Preparation and thermal energy storage properties of shaped composite phase change materials with highly aligned honeycomb BN aerogel by freeze-vacuum drying under the control of a temperature gradient

Both the low thermal conductivity and liquid leakage of phase change materials (PCMs) during its phase change limit their applications in thermal energy storage. In this paper, a three-dimensional boron nitride aerogel (3D-BN) with highly aligned honeycomb structure was synthesized by a newly proposed method utilizing in-situ freeze-vacuum drying under the control of a temperature gradient. 3D-BN/paraffin shaped composite phase change materials (CPCMs) were prepared and their thermal energy storage properties were analyzed. Its thermal conductivity was significantly enhanced to be 0.854 W/(m·K) when the mass fraction of 3D-BN was 18 wt%. The possessed thermal conductivity was 3.69 times higher than that of pure paraffin and was comparable with that of known vertical aligned 3D-BN/paraffin CPCMs prepared by the liquid nitrogen freezing.
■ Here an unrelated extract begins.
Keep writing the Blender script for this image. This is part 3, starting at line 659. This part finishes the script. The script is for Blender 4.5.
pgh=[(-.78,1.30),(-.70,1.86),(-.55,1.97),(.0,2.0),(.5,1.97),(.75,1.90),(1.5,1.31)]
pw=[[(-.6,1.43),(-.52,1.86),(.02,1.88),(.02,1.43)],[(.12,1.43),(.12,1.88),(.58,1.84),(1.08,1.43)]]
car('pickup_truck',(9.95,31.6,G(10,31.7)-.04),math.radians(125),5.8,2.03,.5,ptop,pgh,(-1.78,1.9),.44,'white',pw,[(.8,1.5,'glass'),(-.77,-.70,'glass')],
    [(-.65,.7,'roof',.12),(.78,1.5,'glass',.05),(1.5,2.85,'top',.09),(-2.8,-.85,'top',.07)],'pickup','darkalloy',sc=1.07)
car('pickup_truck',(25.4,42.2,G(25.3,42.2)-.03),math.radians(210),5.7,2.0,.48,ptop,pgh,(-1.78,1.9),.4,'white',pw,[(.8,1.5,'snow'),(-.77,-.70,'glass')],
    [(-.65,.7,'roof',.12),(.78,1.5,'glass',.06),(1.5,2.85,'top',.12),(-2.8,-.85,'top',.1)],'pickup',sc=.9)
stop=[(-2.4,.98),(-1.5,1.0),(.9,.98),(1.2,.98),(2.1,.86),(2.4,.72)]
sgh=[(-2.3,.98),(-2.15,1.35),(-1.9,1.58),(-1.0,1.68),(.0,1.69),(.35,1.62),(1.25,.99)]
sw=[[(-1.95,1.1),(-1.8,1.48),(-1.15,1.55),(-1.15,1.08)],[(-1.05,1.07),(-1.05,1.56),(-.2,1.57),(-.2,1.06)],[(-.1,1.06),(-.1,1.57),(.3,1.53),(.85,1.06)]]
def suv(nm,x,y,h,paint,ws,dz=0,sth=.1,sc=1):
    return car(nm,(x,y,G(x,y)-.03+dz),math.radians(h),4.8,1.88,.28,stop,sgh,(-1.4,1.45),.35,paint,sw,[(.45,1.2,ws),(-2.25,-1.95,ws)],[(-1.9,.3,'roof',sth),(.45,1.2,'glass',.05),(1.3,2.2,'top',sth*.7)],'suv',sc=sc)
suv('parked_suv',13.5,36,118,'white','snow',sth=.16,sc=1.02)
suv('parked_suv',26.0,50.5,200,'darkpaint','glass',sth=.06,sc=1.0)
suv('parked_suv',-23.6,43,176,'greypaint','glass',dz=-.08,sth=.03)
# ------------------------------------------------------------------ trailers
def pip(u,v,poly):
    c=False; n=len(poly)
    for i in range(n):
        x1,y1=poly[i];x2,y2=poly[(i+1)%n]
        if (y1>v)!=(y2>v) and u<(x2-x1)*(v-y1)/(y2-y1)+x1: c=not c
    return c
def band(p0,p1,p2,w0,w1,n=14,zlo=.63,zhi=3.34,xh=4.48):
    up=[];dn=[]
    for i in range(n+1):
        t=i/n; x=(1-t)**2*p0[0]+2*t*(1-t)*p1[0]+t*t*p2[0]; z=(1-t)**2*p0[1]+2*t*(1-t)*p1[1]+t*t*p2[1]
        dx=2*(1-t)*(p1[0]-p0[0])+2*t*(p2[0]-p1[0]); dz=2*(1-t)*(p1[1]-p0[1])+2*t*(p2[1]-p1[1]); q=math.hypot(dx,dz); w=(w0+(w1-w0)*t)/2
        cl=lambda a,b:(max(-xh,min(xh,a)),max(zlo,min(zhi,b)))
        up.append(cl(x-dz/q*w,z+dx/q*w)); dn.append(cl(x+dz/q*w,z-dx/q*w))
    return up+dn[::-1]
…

The heating-cooling cycle tests also showed that the prepared CPCMs at the present work possessed both excellent thermal stability and antileakage performance. After 120 cooling and heating cycles, the CPCMs still had a high latent heat of phase transition of 213.08 J/g. With the predefined thermal performance evaluation experiments, the thermal conductivity of CPCMs and its heat storage properties were verified. Based on our proposed method, the production of 3D-BN could be simplified and improved; moreover, the proposed method could serve as a new design concept for many 3D aerogels and their based CPCMs for heat storage and thermal management.